Offshore Wind

The “Green” Energy Industry Just Had an Absolutely Brutal Week

DCNF(Daily Caller)—The past week has been marked by worrying developments for the state of the green energy industry, suggesting that President Joe Biden’s sweeping climate agenda could be imperiled.

Offshore wind companies are cancelling projects and executives are sounding the alarm on the state of the industry, while solar companies and indexes have seen their value continue a months-long slide that has resulted in diminished earnings forecasts and a solar-oriented loan provider’s bankruptcy. These developments suggest that Biden’s sweeping green energy plans could be in trouble, especially given the intractable nature of some of the crucial economic problems plaguing the industries.

“Boosters for this energy transition bet the farm on three rent-seeking industries: wind, solar and electric vehicles. Two legs of that three-legged stool are now showing signs of financial distress despite massive subsidies they’ve already received from multiple levels of government,” David Blackmon, a 40-year veteran of the oil and gas industry who now writes and consults extensively on energy, told the Daily Caller News Foundation. “American consumers, who are paying the price for this in the form of skyrocketing costs of all forms of energy, should demand their representatives hang up the phone when the calls come in from wind and automaker executives asking for even more.”

Orsted, a Danish offshore wind company, announced on Tuesday that it cancelled two major developments off the coast of New Jersey. Company executives blamed factors like inflation, interest rates and supply chain woes, saying that the problems had left the firm little choice but to walk away from the major projects.

Since the cancellations, the company’s stock price has fallen even further and S&P has indicated that it is considering downgrading the company’s credit rating. But Orsted is not the only offshore wind company showing signs that the industry may be in an extremely precarious position.

The U.S. offshore wind industry appears to be “fundamentally broken” due to problems with permitting and rising costs, Anja-Isabel Dotzenrath, the head of gas and low carbon energy for British Petroleum (BP), said at a conference on Wednesday, according to Bloomberg News. “There’s a fundamental reset needed,” she said, suggesting that there could be solutions and that her company is working with its partner to assess “options for their U.S. offshore wind projects to mitigate the effect of inflationary pressures and permitting delays.”

Under Biden’s leadership, the federal government has heavily subsidized the offshore wind developments, primarily via the Inflation Reduction Act (IRA), in a bid to have the industry provide enough power to source electricity for 10 million American homes by 2030. The state of the industry is so dire that numerous energy market experts told the DCNF that a government bailout for the industry may be just around the corner.

The offshore wind goal is just one slice of the administration’s efforts to decarbonize the American energy sector by 2035 and then have the entire U.S. economy reach net-zero carbon dioxide emissions by 2050.

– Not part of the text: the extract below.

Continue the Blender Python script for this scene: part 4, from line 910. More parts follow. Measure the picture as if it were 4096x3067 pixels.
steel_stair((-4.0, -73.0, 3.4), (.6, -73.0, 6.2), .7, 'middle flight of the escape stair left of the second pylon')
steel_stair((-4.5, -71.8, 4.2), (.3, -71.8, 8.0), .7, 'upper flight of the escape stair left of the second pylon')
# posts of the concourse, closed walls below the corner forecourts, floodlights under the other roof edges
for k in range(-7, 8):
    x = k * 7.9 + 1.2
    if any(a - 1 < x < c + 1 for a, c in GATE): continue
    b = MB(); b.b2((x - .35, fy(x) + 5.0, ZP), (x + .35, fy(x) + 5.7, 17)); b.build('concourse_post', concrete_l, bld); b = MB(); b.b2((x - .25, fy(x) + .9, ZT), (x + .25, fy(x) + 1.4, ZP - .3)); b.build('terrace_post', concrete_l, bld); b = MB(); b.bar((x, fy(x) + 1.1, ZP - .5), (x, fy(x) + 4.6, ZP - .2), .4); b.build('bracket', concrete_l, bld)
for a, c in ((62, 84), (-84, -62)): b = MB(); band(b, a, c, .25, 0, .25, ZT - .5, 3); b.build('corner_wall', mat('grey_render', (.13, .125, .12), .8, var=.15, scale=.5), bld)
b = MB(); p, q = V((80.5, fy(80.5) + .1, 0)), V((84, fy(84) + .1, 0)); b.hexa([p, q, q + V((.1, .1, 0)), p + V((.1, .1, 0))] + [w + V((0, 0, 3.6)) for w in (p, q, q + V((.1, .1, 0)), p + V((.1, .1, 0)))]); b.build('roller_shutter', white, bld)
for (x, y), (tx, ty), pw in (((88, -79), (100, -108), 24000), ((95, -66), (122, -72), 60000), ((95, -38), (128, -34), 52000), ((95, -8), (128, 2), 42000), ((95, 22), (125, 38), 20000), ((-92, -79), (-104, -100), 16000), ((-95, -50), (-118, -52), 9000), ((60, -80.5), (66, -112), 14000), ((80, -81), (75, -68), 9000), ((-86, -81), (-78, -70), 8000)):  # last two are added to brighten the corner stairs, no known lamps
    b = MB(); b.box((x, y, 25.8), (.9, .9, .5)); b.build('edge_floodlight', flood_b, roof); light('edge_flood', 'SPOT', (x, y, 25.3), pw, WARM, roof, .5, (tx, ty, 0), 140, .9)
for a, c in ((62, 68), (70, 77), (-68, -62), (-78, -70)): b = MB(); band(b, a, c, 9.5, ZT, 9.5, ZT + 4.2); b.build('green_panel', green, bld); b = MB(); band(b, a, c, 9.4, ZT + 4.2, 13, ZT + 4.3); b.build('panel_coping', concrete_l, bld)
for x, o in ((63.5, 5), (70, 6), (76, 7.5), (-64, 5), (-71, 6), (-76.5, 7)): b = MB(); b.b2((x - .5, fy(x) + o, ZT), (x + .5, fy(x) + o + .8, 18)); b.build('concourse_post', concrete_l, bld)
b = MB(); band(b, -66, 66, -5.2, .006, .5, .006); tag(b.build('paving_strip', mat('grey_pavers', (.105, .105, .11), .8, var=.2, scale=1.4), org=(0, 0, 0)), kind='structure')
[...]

Like offshore wind, the administration is counting on solar power to emerge in the coming years as a replacement for the energy generated by fossil fuel infrastructure. Solar power is also similar to wind power in that it is intermittent and currently more expensive than power sourced by natural gas and other fossil fuels, according to Peter Grossman, an emeritus professor of economics for Butler University.

Solar companies have generally had a rough 2023 so far, and this past week has been no different: while stocks are down for several leading solar producers, Sunlight Financing, a company which provided loans to consumers to buy residential solar systems, filed for Chapter 11 bankruptcy on Monday. Several leading home system installers pared back their outlooks for the year this week as well, as higher interest rates and inflation have cooled consumer demand, according to Bloomberg News.

“The green industry makes products that are both very expensive and mostly ineffective,” Larry Behrens, the communications director for Power The Future, told the DCNF. “Yet, instead of admitting reality, we have an administration in Washington that is doubling-down and working overtime to force these terrible products into our lives,” he continued, adding that “thanks to the laughably-named Inflation Reduction Act, Joe Biden has a $369 billion dollar green slush fund and he’s put a political operative in charge of it… Joe Biden knows that when the green agenda fails, his legacy will sink even further, so there will be no dollar amount too high to keep green boondoggles afloat for as long as possible.”

The White House, Orsted, BP and Sunlight Financing all did not respond immediately to requests for comment.